3D scene scripts
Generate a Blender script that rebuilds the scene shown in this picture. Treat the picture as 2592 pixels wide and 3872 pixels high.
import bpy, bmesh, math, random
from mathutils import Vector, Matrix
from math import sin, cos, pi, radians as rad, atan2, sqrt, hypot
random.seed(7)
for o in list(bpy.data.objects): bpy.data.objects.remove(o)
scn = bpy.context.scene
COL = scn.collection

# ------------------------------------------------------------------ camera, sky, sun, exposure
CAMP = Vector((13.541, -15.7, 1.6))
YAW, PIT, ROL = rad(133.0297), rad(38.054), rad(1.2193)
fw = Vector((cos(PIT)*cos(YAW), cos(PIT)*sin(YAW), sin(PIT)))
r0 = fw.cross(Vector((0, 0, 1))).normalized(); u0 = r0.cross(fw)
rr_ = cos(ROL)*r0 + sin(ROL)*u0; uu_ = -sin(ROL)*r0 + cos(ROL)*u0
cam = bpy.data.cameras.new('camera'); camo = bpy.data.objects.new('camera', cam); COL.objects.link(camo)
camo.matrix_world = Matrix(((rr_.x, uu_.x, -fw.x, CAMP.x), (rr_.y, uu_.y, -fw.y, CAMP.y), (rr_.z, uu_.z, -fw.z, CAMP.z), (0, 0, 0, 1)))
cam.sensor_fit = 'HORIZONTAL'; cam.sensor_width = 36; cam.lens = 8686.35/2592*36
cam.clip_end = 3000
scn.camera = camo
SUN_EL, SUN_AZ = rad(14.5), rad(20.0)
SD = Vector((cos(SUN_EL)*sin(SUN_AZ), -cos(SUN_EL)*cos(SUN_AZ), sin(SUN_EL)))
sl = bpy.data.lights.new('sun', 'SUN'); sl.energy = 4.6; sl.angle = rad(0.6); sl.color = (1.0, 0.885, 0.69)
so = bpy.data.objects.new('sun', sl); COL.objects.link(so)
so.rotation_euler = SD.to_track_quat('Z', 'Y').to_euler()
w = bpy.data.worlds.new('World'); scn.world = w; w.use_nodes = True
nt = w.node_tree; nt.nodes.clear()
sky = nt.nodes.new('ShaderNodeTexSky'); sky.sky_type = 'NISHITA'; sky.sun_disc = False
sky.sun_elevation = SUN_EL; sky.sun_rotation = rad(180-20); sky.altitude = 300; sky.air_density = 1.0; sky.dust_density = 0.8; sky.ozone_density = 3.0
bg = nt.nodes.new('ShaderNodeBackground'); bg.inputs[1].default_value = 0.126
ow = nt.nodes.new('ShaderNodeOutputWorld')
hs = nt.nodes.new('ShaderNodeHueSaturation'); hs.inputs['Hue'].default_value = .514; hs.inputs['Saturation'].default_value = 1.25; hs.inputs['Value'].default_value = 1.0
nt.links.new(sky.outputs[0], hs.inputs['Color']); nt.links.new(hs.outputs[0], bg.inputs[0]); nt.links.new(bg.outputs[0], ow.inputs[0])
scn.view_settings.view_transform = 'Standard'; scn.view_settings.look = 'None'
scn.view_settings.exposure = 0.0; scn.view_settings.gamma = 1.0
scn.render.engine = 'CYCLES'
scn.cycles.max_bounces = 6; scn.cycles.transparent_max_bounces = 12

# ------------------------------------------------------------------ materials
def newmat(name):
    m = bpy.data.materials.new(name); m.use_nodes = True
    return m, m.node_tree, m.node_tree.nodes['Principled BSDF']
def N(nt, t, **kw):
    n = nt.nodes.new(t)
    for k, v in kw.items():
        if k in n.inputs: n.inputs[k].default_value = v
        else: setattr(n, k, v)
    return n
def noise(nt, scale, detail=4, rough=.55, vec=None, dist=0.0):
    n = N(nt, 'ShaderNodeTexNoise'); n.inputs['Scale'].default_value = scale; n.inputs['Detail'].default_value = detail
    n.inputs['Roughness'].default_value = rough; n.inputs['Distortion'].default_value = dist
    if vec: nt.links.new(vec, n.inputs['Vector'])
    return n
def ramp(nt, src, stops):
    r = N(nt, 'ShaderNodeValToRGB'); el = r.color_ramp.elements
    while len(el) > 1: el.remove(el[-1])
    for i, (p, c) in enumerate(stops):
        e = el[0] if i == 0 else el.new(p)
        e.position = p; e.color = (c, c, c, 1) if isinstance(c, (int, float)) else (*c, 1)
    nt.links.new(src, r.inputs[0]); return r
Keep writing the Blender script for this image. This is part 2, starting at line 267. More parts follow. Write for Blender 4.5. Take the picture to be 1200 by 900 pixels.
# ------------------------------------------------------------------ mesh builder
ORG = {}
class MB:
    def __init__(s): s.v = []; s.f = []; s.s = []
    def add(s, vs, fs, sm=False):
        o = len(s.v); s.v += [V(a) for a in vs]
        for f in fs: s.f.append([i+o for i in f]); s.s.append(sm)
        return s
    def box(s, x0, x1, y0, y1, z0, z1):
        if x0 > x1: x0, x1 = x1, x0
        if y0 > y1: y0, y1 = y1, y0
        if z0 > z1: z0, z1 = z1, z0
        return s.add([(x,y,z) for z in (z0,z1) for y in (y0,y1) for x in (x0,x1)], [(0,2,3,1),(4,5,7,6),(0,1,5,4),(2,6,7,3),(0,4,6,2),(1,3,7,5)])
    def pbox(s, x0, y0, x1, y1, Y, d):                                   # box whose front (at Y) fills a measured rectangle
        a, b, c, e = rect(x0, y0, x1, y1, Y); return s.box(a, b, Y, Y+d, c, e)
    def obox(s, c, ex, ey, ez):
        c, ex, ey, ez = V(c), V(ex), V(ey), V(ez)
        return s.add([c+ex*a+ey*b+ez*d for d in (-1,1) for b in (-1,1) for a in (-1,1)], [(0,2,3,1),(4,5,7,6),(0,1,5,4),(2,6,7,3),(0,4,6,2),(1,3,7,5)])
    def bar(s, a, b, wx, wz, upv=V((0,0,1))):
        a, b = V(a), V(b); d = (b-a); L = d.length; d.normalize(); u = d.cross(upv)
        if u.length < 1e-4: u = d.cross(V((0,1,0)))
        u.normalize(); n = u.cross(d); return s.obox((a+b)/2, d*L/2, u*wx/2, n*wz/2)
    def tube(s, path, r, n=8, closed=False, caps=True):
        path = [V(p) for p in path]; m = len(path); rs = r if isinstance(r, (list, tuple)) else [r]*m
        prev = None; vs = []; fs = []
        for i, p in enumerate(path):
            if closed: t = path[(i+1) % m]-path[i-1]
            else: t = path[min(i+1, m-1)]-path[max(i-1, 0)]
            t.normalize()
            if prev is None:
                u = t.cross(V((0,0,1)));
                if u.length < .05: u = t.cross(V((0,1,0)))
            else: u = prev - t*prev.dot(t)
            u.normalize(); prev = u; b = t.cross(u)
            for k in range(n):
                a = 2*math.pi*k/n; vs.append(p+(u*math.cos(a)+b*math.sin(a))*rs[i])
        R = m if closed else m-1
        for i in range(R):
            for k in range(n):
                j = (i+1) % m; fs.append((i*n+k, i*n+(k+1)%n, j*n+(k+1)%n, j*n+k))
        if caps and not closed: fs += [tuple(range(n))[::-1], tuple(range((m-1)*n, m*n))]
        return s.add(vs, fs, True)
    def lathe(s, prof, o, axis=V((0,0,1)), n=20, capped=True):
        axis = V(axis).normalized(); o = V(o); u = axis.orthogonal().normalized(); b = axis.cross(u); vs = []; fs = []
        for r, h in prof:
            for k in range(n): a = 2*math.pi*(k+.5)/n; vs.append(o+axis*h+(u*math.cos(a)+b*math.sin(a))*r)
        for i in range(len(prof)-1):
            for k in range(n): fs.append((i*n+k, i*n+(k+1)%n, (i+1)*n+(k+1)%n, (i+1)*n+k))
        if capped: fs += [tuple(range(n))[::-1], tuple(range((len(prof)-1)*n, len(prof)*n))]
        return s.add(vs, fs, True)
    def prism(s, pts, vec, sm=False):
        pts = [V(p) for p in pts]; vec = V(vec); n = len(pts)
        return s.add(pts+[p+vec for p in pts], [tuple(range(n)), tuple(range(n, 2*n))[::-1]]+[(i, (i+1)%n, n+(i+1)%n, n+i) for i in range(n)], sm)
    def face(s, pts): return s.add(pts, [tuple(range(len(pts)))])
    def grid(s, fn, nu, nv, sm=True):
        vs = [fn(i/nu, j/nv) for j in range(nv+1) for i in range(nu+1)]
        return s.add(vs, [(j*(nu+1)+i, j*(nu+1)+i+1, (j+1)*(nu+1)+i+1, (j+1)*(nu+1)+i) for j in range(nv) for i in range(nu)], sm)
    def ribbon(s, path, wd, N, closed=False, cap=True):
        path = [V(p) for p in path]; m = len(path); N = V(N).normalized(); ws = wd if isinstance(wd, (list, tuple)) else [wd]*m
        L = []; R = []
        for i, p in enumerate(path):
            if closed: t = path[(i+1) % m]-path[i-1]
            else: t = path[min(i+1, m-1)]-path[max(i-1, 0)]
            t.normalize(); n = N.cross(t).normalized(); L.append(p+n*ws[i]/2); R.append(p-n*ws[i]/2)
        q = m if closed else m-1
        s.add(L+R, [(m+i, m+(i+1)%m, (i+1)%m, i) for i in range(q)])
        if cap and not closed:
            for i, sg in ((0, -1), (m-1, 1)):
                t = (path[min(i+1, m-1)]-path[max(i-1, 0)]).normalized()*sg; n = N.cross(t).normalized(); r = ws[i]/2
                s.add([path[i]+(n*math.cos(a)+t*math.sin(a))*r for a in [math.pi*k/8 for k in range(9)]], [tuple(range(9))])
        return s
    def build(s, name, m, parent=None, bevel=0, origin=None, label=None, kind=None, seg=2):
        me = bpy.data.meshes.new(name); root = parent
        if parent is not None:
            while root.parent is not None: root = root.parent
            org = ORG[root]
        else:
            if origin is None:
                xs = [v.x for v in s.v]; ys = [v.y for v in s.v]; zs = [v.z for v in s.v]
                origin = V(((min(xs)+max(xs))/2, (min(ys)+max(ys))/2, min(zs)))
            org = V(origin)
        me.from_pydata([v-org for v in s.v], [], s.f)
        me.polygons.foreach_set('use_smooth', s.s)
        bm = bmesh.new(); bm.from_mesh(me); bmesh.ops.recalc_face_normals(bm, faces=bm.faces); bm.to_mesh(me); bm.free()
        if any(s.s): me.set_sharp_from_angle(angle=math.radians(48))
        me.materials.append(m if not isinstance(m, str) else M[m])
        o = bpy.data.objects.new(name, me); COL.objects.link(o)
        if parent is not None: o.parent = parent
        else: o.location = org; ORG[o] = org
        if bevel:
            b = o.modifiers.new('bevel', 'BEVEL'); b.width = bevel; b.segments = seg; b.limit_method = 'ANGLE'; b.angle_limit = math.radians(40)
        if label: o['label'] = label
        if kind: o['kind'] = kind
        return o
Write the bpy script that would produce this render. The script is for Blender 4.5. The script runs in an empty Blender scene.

**Your task**
Set down, exactly as written, each line of the data from its opening line through the one containing "COL = scn.collection". Output nothing more.

**Written answer**
Generate a Blender script that rebuilds the scene shown in this picture. Treat the picture as 2592 pixels wide and 3872 pixels high.
import bpy, bmesh, math, random
from mathutils import Vector, Matrix
from math import sin, cos, pi, radians as rad, atan2, sqrt, hypot
random.seed(7)
for o in list(bpy.data.objects): bpy.data.objects.remove(o)
scn = bpy.context.scene
COL = scn.collection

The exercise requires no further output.